Cessazione dell’appalto: soppressione del posto senza i criteri di scelta del licenziamento collettivo
A cura della redazione
La Corte di Cassazione, con la sentenza 27/10/2017 n.25653, ha deciso che il datore di lavoro che intende sopprimere i posti di lavoro a seguito della cessazione di un contratto di appalto, può procedere al recesso senza rispettare i criteri di scelta dei lavoratori previsti per i licenziamenti collettivi.
Nel caso esaminato dalla Suprema Corte, un lavoratore aveva impugnato il licenziamento per giustificato motivo oggettivo disposto dall’azienda a seguito della soppressione della posizione lavorativa come conseguenza alla cessazione del contratto di appalto per il servizio di trasporto pubblico locale.
Nei primi due gradi di giudizio, il lavoratore è risultato soccombente. La Corte d’Appello ha infatti rilevato che il licenziamento non era stato dettato da un’esigenza di riduzione del personale, ma dal venire meno dell’appalto con conseguente soppressione di tutti i posti di lavoro ad esso inerenti. Ne consegue che risultano inapplicabili i criteri di scelta previsti dalla Legge 223/1991.
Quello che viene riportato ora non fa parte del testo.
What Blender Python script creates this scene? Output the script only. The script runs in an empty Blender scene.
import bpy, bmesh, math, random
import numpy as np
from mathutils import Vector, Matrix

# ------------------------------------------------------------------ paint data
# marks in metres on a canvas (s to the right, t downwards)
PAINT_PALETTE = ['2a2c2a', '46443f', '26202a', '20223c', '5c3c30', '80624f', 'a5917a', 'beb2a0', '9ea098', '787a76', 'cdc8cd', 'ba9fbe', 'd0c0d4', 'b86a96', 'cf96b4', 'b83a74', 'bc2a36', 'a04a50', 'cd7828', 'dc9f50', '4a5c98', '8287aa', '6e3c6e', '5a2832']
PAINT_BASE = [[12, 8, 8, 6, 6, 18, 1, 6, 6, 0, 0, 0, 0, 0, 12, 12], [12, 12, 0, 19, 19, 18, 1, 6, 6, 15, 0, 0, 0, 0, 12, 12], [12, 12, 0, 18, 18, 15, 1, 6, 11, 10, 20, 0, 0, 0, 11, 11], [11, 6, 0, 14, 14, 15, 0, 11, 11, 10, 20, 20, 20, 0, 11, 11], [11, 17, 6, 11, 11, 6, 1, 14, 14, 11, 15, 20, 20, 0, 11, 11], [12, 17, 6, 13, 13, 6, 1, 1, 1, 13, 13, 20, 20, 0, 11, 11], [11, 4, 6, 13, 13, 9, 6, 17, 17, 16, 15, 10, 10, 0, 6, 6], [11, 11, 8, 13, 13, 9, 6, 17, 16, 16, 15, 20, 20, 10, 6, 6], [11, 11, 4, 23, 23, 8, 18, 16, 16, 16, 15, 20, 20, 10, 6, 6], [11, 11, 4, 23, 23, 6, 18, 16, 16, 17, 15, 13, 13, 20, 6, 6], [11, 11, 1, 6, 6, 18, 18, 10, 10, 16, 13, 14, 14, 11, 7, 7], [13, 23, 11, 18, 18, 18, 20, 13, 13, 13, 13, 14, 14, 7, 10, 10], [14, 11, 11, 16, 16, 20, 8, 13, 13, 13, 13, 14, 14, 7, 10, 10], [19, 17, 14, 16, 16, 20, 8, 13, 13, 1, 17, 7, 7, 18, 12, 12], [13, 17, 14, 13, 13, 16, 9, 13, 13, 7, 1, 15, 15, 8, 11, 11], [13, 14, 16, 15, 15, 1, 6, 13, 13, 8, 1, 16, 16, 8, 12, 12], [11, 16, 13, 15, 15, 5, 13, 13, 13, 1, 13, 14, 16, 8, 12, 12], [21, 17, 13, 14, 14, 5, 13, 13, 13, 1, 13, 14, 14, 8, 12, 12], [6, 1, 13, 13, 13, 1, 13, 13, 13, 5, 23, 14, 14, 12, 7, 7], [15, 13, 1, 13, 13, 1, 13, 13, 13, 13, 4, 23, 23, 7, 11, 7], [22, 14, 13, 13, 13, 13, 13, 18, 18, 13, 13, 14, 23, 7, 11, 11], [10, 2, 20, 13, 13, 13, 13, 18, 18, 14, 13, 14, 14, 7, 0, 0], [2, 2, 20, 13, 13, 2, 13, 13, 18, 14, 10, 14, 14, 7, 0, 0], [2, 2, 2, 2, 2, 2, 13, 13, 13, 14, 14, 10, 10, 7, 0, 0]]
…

Il lavoratore ha così proposto ricorso in Cassazione, la quale però ha confermato la decisione del giudice di secondo grado.
In particolare, richiamando altre pronunce sullo stesso argomento (Cass. n.7046/2011, 11124/2004, 13058/2003) i giudici di legittimità hanno ribadito che solo quando il giustificato motivo oggettivo si identifica nella generica esigenza di riduzione del personale omogeneo e fungibile, la scelta del dipendente da licenziare risulta limitata, oltre che dal divieto di atti discriminatori, dalle regole di correttezza cui deve essere informato ogni comportamento delle parti del rapporto obbligatorio e quindi anche il recesso di una di esse.
Per quanto riguarda l’obbligo di riutilizzo del lavoratore, la sentenza ha evidenziato come la Corte d’Appello abbia accertato che il datore di lavoro non poteva utilizzare il dipendente a tempo pieno su altri servizi, in quanto non esistevano posti vacanti e non si poteva pretendere che l’azienda modificasse l’intera organizzazione del lavoro per creare un posto di lavoro diversamente inesistente, ma che vi era solo la possibilità di posizioni con orario di lavoro part time al 50%, proposte al lavoratore, ma da questo rifiutate.